• _WRITTEN EXERCISE_
Copy the data word for word, keeping every line.

• _SUPPLIED DATA_
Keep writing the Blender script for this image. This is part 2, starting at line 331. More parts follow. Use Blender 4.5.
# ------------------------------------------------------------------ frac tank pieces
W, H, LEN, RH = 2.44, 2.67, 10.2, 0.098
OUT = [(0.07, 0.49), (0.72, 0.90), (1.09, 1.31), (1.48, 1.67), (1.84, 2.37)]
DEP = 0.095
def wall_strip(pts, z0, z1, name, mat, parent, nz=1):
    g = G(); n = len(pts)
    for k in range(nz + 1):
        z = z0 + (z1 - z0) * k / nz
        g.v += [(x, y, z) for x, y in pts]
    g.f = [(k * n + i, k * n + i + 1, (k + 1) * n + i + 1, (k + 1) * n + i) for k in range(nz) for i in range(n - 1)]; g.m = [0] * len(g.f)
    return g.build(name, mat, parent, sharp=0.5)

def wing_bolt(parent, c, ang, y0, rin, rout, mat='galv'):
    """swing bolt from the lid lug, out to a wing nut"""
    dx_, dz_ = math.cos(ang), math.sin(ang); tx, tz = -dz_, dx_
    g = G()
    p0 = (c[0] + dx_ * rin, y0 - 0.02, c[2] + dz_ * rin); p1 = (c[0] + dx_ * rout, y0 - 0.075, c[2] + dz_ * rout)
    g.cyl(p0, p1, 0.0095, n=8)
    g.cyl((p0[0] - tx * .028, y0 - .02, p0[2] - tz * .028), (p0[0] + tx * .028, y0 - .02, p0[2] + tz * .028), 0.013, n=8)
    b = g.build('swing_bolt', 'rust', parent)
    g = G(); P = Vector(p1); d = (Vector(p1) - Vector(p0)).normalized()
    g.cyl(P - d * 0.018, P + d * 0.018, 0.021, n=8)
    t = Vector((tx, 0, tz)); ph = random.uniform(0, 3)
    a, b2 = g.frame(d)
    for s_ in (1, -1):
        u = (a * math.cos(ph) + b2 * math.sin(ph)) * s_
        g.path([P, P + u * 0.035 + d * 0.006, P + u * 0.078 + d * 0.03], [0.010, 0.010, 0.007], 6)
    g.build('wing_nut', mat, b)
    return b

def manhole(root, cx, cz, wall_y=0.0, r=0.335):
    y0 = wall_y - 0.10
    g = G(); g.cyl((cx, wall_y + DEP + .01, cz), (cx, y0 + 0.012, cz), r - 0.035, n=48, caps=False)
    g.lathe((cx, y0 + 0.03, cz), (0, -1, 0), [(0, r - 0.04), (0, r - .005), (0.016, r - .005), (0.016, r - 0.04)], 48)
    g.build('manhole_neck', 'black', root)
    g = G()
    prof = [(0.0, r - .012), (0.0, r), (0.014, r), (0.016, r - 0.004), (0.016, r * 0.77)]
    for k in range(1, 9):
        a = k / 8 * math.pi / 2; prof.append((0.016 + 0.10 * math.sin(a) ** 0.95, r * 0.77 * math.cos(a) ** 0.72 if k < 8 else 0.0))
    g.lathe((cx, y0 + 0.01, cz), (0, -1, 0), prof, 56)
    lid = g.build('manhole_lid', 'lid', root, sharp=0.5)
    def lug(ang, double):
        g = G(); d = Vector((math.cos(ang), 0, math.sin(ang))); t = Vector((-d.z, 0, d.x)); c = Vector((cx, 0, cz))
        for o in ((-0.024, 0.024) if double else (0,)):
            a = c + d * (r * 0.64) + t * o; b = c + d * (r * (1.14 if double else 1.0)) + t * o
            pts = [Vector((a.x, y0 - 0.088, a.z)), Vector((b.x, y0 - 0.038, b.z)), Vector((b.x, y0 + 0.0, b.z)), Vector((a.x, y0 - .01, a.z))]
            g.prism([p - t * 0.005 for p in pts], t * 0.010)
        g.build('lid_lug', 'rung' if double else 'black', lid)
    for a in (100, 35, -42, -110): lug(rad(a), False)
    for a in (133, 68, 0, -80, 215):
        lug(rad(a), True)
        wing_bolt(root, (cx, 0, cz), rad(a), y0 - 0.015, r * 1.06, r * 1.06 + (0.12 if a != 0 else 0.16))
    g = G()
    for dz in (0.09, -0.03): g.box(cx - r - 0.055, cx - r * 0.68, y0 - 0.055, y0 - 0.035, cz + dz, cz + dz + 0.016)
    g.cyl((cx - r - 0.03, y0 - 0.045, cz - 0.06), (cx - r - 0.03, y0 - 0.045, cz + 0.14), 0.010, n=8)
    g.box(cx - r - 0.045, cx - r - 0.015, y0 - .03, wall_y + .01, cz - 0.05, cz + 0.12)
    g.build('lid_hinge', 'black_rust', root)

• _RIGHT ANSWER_
Keep writing the Blender script for this image. This is part 2, starting at line 331. More parts follow. Use Blender 4.5.
# ------------------------------------------------------------------ frac tank pieces
W, H, LEN, RH = 2.44, 2.67, 10.2, 0.098
OUT = [(0.07, 0.49), (0.72, 0.90), (1.09, 1.31), (1.48, 1.67), (1.84, 2.37)]
DEP = 0.095
def wall_strip(pts, z0, z1, name, mat, parent, nz=1):
    g = G(); n = len(pts)
    for k in range(nz + 1):
        z = z0 + (z1 - z0) * k / nz
        g.v += [(x, y, z) for x, y in pts]
    g.f = [(k * n + i, k * n + i + 1, (k + 1) * n + i + 1, (k + 1) * n + i) for k in range(nz) for i in range(n - 1)]; g.m = [0] * len(g.f)
    return g.build(name, mat, parent, sharp=0.5)

def wing_bolt(parent, c, ang, y0, rin, rout, mat='galv'):
    """swing bolt from the lid lug, out to a wing nut"""
    dx_, dz_ = math.cos(ang), math.sin(ang); tx, tz = -dz_, dx_
    g = G()
    p0 = (c[0] + dx_ * rin, y0 - 0.02, c[2] + dz_ * rin); p1 = (c[0] + dx_ * rout, y0 - 0.075, c[2] + dz_ * rout)
    g.cyl(p0, p1, 0.0095, n=8)
    g.cyl((p0[0] - tx * .028, y0 - .02, p0[2] - tz * .028), (p0[0] + tx * .028, y0 - .02, p0[2] + tz * .028), 0.013, n=8)
    b = g.build('swing_bolt', 'rust', parent)
    g = G(); P = Vector(p1); d = (Vector(p1) - Vector(p0)).normalized()
    g.cyl(P - d * 0.018, P + d * 0.018, 0.021, n=8)
    t = Vector((tx, 0, tz)); ph = random.uniform(0, 3)
    a, b2 = g.frame(d)
    for s_ in (1, -1):
        u = (a * math.cos(ph) + b2 * math.sin(ph)) * s_
        g.path([P, P + u * 0.035 + d * 0.006, P + u * 0.078 + d * 0.03], [0.010, 0.010, 0.007], 6)
    g.build('wing_nut', mat, b)
    return b

def manhole(root, cx, cz, wall_y=0.0, r=0.335):
    y0 = wall_y - 0.10
    g = G(); g.cyl((cx, wall_y + DEP + .01, cz), (cx, y0 + 0.012, cz), r - 0.035, n=48, caps=False)
    g.lathe((cx, y0 + 0.03, cz), (0, -1, 0), [(0, r - 0.04), (0, r - .005), (0.016, r - .005), (0.016, r - 0.04)], 48)
    g.build('manhole_neck', 'black', root)
    g = G()
    prof = [(0.0, r - .012), (0.0, r), (0.014, r), (0.016, r - 0.004), (0.016, r * 0.77)]
    for k in range(1, 9):
        a = k / 8 * math.pi / 2; prof.append((0.016 + 0.10 * math.sin(a) ** 0.95, r * 0.77 * math.cos(a) ** 0.72 if k < 8 else 0.0))
    g.lathe((cx, y0 + 0.01, cz), (0, -1, 0), prof, 56)
    lid = g.build('manhole_lid', 'lid', root, sharp=0.5)
    def lug(ang, double):
        g = G(); d = Vector((math.cos(ang), 0, math.sin(ang))); t = Vector((-d.z, 0, d.x)); c = Vector((cx, 0, cz))
        for o in ((-0.024, 0.024) if double else (0,)):
            a = c + d * (r * 0.64) + t * o; b = c + d * (r * (1.14 if double else 1.0)) + t * o
            pts = [Vector((a.x, y0 - 0.088, a.z)), Vector((b.x, y0 - 0.038, b.z)), Vector((b.x, y0 + 0.0, b.z)), Vector((a.x, y0 - .01, a.z))]
            g.prism([p - t * 0.005 for p in pts], t * 0.010)
        g.build('lid_lug', 'rung' if double else 'black', lid)
    for a in (100, 35, -42, -110): lug(rad(a), False)
    for a in (133, 68, 0, -80, 215):
        lug(rad(a), True)
        wing_bolt(root, (cx, 0, cz), rad(a), y0 - 0.015, r * 1.06, r * 1.06 + (0.12 if a != 0 else 0.16))
    g = G()
    for dz in (0.09, -0.03): g.box(cx - r - 0.055, cx - r * 0.68, y0 - 0.055, y0 - 0.035, cz + dz, cz + dz + 0.016)
    g.cyl((cx - r - 0.03, y0 - 0.045, cz - 0.06), (cx - r - 0.03, y0 - 0.045, cz + 0.14), 0.010, n=8)
    g.box(cx - r - 0.045, cx - r - 0.015, y0 - .03, wall_y + .01, cz - 0.05, cz + 0.12)
    g.build('lid_hinge', 'black_rust', root)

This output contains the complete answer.